Saturday, April 25, 2015

Poets and Writers and the Mysteries of Digital Serendipity

When Poets and Writers publishes one of your film poems (which you didn't submit to them and have no idea how they found, but would have gladly submitted had you known they published film poems in the first place) it would be awesome if they told you about it.  But I guess that would deprive you of the very pleasant surprise of discovering it three years after the fact while researching new places to submit new work online.
I am Not [ ] Enough (Erasure #5)

In common.  An entity
explicit or sublunary
what is does follow
the pair, that third thing
arises, perfectly safe
it will will this premise
a first step precisely
here
        conclusions
become particular, implicit
form god, the pair
wishing wishing to be
the maker.


(source material:  lit-digital.com)

Tuesday, August 12, 2014

For my father Bernard "Moon" Mullins.


Poem Explaining the Purpose of the Moon

I have a theory born in grief
though tempered by hope:
When night shrouds this Earth
after someone we love dies
the moon becomes a hole in the sky
is no longer the moon shining
the sun’s reflection down on us
but a portal, a window, letting in
a glimpse of limitless light
from a place we can’t usually see

It’s that portal each loved one
we lose steps through as they leave
us behind, only to emerge blinking
I imagine, smiling, a hand shielding
their eyes, in a place beyond
our lives.  A place somehow familiar
yet new.  A place they’ve felt before
but never known until now

And in that place they wait for us
though our seeing into where they are
through this moon, this hole in the sky
can only last so long, perhaps only as
long as our grief is fresh or as long
as our minds are capable of pulling
us back and forth between life and death
until this death becomes something
we can, we must, live with, because
somehow, the moon always seems
to become simply the moon again.
Except for those of us who know
otherwise.


Thursday, August 2, 2012

Mull (An Absence)

I recently discovered Alan Bigelow's amazing digital literature website webyarns.  One of the many excellent pieces on that site is called Moby Dick, which drew my attention because of my friend John Minichillo's excellent novel The Snow Whale.  So I dove in.  First, this piece presents you with a number of "classic" literary novels which are summarized in four sentences.  Then it allows you to write your own.  The parameters: four sentences, 800 characters.  The gauntlet had been thrown down.  I went for it.  Here's the result:


Mull (An Absence)


Mull liked to mull so he mulled

day in, day out 

answer in the bottom of an empty glass: mull 

fly on the screen: mull.


Mull met an unexpected girl

fell out of mull and into love 

what he didn't know: the girl

loved to mull, not Mull.


Mull lost the girl to a man who mulled

and when he asked her to think it over

she said, "What's to think about?"


Now Mull had to mull so he mulled

day in, day out.

Tuesday, February 21, 2012

Three Ways of the Saw

I've been focusing on the recent publication of my first collection of short stories, Three Ways of the Saw.
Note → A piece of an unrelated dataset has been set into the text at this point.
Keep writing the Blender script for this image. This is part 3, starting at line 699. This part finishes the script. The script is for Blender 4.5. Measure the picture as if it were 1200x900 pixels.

So not much has been going on here lately. If you're new to this blog, sniff around, there's some fun stuff. If you've been here before you've likely seen it all. So head on over to the Three Ways of the Saw blog, which is where I've been spending my time lately.

Read on!

Matt

Wednesday, August 17, 2011

Seven Stones


That tragedies can destroy what happiness there is in an instant.


That countless are dying and being killed right now.


That considering this is doing nothing to solve the problem.


As the whore packs his junk into a codpiece.


As a president signs lives away with her pen.


As I realize, again, how much less I am here without you.


Who I’ll never know.





Sunday, July 3, 2011

What So Proudly We Hail (This is the Space Age)

Oh, say can. Oh, say can. Oh, say can.
You see the stars bleed their red troubles
across the junked night sky. You hear
the white light of the universe grinding
on an axis bold as love. You know
the blue purpose of our future. This is
the space age. And we are here to go.